A report found that online piracy diminishes as streaming content grows in availability and popularity.
Written by Sam Diaz, Inactive

Pay attention, Hollywood. Filing lawsuits isn't the way to curb piracy. Innovation is the way to go.

A report released earlier this month by Lightspeed Research and Trendstream found that illegal downloading of content is being eradicated in the U.S. by the rise of streaming content. Moreover, the illegal downloaders are not - contrary to popular belief - motivated by the idea of getting something for free. They want it first. Now. Instantly. And that's what pirate sites offer - instant gratification.

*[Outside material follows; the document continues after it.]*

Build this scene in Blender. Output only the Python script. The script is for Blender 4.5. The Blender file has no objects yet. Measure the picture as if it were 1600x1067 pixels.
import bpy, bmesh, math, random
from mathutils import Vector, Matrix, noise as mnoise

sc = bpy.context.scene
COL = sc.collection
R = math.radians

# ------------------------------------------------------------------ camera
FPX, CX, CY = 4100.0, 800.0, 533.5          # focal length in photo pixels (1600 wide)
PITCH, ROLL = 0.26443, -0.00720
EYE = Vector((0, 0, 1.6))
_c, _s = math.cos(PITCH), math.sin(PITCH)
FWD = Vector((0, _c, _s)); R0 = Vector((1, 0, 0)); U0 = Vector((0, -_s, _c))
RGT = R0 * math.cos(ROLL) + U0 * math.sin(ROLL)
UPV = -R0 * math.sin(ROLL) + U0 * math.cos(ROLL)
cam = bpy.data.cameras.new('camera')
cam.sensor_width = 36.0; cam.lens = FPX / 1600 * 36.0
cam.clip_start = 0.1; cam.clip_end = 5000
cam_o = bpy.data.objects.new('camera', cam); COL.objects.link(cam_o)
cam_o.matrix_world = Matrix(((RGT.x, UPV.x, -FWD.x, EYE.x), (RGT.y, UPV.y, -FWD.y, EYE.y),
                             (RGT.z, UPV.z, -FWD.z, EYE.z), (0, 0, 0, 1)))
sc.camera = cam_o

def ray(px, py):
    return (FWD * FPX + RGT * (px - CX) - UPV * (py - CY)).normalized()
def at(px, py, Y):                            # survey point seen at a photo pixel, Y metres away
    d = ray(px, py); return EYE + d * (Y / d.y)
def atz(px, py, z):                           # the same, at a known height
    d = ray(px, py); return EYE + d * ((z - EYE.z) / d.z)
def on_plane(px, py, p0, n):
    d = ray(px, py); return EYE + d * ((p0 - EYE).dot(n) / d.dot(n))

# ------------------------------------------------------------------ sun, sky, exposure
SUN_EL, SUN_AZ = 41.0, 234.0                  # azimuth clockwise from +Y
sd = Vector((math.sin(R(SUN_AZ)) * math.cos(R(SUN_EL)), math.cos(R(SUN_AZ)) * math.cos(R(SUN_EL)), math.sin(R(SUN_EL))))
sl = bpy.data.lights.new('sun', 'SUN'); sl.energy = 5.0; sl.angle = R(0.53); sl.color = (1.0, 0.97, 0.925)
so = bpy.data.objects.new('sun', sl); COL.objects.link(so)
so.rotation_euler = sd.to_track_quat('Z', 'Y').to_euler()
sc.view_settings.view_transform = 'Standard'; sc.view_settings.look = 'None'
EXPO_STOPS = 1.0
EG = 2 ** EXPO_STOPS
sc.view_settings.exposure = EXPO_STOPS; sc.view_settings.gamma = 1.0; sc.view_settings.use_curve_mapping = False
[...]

The industry has been trying to sue people back into an old model. Of course, that's hardly going to be effective. Instead, the studios and labels should have been focusing on innovative technology as a means of adapting with the changing times. This Internet thing came in an threw them for a loop in a way that other technologies - from the shift from cassette to CD or VHS to DVD - did not. Those were just new ways of doing the same thing. This time, the Internet removed the physical product from the equation and introduced a new challenge in online piracy.

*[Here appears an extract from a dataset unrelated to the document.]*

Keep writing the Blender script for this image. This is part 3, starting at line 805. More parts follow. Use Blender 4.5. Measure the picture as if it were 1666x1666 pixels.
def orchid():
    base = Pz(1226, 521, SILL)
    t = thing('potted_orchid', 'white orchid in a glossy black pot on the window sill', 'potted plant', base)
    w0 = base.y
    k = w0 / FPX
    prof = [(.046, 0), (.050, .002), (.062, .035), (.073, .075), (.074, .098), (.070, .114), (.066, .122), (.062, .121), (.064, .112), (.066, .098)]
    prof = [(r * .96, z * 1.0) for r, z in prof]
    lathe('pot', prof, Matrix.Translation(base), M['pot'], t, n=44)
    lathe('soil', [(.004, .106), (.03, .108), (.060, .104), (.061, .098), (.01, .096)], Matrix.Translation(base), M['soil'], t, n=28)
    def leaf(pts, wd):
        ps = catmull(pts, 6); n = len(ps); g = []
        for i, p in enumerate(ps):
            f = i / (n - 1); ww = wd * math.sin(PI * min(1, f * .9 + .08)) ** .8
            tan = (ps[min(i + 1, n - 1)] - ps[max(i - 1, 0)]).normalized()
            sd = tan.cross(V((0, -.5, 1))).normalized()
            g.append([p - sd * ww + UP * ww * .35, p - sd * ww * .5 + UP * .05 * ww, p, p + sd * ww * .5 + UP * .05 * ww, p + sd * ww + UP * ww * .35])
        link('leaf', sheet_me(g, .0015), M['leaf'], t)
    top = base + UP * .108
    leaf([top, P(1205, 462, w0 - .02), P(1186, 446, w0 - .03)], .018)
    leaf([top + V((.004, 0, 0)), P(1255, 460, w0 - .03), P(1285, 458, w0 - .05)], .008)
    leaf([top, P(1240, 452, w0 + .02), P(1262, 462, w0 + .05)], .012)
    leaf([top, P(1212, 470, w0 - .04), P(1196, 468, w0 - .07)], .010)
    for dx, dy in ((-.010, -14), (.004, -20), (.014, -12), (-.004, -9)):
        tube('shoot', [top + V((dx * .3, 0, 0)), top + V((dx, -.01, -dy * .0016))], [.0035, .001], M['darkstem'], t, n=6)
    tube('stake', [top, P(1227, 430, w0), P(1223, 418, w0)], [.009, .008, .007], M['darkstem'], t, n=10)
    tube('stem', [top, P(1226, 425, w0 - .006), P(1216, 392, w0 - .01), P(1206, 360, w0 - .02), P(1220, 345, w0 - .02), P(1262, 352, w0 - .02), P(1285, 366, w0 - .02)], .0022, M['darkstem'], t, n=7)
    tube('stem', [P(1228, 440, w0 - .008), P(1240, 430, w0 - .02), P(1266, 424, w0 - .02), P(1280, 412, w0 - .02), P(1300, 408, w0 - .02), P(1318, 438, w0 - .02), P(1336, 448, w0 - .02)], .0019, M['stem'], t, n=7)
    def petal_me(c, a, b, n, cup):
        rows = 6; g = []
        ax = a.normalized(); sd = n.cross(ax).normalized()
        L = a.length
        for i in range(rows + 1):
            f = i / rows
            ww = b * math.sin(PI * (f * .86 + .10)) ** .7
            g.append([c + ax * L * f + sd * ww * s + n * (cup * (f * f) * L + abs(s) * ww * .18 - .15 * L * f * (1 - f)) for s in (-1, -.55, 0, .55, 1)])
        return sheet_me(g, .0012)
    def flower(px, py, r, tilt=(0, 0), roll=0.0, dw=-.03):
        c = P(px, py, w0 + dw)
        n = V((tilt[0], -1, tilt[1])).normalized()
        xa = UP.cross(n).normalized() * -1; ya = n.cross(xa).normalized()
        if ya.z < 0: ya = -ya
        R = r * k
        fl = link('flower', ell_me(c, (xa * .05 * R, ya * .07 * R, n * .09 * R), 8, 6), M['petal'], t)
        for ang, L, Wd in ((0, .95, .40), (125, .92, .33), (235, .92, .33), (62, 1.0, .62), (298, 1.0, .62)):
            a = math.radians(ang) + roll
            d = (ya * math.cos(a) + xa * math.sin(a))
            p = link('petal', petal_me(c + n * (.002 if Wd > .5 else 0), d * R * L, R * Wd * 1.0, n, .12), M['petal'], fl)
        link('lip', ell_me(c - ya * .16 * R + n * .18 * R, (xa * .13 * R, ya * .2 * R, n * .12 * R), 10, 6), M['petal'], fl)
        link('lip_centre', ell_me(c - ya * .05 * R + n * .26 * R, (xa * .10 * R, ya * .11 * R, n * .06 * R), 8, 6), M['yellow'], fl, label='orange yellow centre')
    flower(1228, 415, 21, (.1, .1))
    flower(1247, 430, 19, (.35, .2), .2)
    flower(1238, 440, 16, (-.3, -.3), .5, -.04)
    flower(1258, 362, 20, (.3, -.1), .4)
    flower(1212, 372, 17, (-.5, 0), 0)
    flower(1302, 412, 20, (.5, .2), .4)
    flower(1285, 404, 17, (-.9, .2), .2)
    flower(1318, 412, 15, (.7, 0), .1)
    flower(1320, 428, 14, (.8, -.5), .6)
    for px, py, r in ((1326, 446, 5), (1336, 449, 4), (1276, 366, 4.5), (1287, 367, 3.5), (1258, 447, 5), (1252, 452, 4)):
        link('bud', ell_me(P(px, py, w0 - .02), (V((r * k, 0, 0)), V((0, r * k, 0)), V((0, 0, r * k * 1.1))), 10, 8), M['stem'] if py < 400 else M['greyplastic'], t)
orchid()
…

Now that the studios are starting to embrace the Web platform with Hulu, YouTube and others for streaming video distribution, consumers are growing more comfortable with it and, increasingly, choosing a stream over a download. If a steady stream of content is readily available online, the need to download and own that content is diminished. That, in turn, opens the door to new technologies around advertising, marketing and other revenue generators as content providers build steady online audiences.

Sure, piracy is a threat to the after-market sales of traditional media such as CDs and DVDs but it's also a threat to piracy. And once Hollywood calls off the lawyers and makes a some investments in technology, they may find that their industry was never really in as much trouble as they once feared. Maybe it's just in need of a massive overhaul. No, it won't be cheap or easy - but it's better than closing up shop, right?